Opinion
2004-03297
January 31, 2005.
In an action to recover damages for personal injuries, the defendant appeals, as limited by her brief, from so much an order of the Supreme Court, Kings County (Vaughan, J.), dated December 3, 2003, as granted her motion pursuant to CPLR 5015 (a) (4) to vacate a judgment of the same court entered October 23, 2002, upon her default in answering the complaint, only to the extent of allowing her to serve her answer but preventing her from asserting any affirmative defenses relating to, inter alia, personal jurisdiction.
Before: H. Miller, J.P., Crane, Spolzino and Skelos, JJ.
Ordered that the order is reversed insofar as appealed from, on the law, with costs, the motion is granted, the judgment entered October 23, 2002, is vacated, and the complaint is dismissed.

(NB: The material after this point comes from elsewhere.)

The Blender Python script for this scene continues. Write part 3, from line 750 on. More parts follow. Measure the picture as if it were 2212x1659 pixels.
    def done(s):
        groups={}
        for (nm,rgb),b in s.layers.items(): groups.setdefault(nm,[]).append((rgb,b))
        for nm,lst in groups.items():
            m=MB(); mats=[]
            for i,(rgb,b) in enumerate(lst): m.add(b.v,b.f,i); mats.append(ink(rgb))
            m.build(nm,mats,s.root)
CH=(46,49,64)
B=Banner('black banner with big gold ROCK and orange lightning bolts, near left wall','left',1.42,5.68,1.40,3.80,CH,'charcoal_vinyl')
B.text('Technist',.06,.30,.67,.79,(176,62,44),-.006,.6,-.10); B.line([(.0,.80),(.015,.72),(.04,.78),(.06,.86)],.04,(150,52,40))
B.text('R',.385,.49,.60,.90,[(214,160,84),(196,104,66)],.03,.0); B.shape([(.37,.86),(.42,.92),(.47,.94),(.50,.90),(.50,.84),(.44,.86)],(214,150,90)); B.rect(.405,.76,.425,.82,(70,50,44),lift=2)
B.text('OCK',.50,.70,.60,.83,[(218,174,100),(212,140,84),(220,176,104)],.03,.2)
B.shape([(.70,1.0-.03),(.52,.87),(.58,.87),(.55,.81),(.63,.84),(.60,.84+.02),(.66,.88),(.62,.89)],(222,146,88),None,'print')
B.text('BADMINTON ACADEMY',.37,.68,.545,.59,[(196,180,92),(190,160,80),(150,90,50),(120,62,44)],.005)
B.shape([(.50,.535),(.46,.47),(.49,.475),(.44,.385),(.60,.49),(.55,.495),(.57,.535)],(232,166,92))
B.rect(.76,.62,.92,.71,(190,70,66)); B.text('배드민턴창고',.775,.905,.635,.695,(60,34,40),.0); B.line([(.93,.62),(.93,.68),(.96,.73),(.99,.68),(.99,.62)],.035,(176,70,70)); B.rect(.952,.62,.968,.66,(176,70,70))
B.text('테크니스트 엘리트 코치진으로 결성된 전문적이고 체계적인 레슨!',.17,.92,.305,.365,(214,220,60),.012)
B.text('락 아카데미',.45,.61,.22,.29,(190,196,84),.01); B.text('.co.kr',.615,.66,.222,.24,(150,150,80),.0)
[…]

The Supreme Court erred in granting the defendant's motion pursuant to CPLR 5015 (a) (4) to vacate the judgment entered upon her default in answering the complaint only to the extent of allowing her to serve an answer but preventing her from asserting any affirmative defenses relating to, inter alia, personal jurisdiction ( see Community State Bank v. Haakonson, 94 AD2d 838, 839; Siegel, NY Prac § 430, at 698 [3d ed]). Since it was undisputed that the defendant did not reside at the address where personal service was attempted, and the address was not alleged to be the defendant's place of business, any purported service pursuant to CPLR 308 was ineffective, and the complaint should have been dismissed ( see CPLR 308; Perdomo v. Chau Shing Wong, 275 AD2d 357, 358).